STORED ROWS >>
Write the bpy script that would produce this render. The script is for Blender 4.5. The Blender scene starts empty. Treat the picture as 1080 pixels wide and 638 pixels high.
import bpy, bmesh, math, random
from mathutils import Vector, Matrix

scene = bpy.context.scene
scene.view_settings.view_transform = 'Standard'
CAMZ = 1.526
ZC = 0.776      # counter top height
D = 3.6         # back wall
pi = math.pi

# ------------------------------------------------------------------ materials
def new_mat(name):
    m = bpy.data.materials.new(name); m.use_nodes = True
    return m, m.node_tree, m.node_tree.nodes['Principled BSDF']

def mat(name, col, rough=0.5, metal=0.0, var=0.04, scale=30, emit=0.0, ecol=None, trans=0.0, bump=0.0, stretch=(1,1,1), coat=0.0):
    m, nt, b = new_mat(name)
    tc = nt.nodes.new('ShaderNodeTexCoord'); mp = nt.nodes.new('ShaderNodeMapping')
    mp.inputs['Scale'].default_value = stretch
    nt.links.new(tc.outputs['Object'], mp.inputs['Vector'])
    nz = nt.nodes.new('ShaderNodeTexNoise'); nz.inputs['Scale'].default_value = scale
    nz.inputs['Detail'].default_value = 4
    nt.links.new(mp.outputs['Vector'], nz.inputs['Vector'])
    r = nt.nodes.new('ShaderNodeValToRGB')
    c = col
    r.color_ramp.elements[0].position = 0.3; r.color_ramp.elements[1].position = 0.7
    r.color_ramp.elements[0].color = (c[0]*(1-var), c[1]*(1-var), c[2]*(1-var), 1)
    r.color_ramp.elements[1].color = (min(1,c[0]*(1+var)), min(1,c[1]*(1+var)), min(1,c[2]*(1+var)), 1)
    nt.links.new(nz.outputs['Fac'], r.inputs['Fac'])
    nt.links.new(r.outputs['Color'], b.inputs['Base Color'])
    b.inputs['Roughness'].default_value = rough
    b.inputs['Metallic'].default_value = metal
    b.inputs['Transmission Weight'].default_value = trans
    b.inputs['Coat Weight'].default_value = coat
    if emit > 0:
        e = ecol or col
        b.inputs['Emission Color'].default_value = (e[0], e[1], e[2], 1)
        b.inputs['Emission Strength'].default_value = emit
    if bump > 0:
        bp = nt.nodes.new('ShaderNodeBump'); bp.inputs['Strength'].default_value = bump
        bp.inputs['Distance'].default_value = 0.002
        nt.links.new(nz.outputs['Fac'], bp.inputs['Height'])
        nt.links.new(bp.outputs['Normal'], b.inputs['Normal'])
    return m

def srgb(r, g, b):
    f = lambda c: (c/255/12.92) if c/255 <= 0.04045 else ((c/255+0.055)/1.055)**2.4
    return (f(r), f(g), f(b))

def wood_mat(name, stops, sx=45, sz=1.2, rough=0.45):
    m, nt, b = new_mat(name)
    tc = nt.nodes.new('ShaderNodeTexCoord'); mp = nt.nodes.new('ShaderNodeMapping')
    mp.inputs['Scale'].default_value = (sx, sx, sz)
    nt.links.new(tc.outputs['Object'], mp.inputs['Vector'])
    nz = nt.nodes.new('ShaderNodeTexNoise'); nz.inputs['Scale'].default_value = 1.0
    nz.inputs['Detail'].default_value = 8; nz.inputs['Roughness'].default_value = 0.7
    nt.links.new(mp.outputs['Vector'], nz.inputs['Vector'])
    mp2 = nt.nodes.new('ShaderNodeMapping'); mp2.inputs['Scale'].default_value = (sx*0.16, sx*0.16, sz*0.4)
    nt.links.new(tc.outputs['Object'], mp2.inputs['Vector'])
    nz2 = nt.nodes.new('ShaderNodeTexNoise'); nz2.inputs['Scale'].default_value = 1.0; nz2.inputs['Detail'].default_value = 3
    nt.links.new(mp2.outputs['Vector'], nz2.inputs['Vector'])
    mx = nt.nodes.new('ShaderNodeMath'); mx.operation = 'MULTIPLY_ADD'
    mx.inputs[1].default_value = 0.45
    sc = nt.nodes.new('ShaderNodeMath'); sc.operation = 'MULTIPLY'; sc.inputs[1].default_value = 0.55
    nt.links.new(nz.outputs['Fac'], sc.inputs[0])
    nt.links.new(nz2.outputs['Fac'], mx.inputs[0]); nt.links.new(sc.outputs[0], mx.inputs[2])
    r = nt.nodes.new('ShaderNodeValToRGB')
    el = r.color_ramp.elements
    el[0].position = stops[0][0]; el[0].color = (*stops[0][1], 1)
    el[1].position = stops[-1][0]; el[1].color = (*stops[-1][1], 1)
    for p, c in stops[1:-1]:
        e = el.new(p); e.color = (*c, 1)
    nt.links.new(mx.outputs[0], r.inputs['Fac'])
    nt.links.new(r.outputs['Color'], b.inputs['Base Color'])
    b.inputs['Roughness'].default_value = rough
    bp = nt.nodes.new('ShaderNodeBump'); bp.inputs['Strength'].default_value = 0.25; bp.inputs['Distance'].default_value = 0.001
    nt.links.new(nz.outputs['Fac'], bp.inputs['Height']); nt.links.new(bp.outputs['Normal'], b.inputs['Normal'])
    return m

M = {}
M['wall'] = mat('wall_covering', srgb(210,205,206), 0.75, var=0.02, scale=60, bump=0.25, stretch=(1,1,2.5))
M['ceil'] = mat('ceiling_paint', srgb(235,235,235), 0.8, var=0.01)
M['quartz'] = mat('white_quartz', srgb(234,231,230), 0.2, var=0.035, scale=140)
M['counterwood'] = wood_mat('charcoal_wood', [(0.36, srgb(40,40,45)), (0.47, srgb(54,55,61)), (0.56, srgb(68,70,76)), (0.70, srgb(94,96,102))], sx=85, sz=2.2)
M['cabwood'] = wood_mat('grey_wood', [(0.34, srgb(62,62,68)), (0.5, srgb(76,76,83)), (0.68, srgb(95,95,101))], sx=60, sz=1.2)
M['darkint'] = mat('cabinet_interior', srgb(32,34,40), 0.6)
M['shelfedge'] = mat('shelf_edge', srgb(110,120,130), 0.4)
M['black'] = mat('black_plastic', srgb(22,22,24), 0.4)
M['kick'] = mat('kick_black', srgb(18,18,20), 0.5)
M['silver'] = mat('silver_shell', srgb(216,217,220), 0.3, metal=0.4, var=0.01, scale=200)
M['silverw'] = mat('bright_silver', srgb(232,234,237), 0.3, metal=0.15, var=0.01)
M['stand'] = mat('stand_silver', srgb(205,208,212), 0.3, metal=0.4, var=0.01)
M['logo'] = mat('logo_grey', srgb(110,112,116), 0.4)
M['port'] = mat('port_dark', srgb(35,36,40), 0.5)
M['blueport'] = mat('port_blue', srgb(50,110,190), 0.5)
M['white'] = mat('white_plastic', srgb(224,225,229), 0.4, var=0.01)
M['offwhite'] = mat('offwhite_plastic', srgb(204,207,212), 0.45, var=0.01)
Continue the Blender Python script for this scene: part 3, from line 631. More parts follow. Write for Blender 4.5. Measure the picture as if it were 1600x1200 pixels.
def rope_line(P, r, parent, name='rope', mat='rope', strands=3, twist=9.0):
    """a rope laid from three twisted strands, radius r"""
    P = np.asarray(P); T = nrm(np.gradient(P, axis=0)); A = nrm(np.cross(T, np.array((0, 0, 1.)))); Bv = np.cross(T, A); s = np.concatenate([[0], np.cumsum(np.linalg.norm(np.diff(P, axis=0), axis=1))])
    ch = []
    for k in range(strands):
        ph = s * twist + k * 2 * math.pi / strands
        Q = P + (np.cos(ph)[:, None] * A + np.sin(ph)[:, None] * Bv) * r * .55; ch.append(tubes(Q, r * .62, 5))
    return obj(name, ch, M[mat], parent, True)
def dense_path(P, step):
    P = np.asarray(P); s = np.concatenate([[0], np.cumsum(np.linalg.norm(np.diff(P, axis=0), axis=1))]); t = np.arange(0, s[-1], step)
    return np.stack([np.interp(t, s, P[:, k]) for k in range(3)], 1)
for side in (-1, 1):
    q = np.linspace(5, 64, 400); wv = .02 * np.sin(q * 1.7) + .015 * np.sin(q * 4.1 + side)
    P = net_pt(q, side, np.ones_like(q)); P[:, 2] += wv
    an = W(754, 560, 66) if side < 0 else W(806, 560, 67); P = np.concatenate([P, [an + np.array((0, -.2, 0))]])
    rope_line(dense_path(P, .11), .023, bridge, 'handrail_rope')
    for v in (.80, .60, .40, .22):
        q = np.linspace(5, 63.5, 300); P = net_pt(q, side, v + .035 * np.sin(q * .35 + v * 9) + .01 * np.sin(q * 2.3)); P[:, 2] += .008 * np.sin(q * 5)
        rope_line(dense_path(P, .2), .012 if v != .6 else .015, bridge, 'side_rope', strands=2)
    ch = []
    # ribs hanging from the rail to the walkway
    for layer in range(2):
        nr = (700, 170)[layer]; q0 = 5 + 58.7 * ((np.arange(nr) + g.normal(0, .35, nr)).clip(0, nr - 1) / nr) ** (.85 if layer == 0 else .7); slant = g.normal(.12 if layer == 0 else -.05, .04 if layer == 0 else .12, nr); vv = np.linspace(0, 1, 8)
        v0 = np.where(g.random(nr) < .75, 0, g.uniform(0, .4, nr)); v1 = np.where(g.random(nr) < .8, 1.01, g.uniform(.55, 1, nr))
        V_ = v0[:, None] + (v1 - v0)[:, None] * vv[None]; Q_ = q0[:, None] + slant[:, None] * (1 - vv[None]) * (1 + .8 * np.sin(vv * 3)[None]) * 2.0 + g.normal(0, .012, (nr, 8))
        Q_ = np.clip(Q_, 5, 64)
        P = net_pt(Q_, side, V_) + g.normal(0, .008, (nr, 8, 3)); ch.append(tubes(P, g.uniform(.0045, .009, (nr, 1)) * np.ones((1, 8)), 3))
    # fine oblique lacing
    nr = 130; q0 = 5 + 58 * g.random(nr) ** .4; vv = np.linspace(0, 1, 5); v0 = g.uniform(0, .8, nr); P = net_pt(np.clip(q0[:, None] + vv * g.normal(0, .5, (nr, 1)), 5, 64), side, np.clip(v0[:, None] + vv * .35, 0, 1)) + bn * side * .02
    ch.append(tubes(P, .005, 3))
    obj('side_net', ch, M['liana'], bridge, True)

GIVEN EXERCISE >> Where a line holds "script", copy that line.

WRITTEN RESPONSE >>
Write the bpy script that would produce this render. The script is for Blender 4.5. The Blender scene starts empty. Treat the picture as 1080 pixels wide and 638 pixels high.
Continue the Blender Python script for this scene: part 3, from line 631. More parts follow. Write for Blender 4.5. Measure the picture as if it were 1600x1200 pixels.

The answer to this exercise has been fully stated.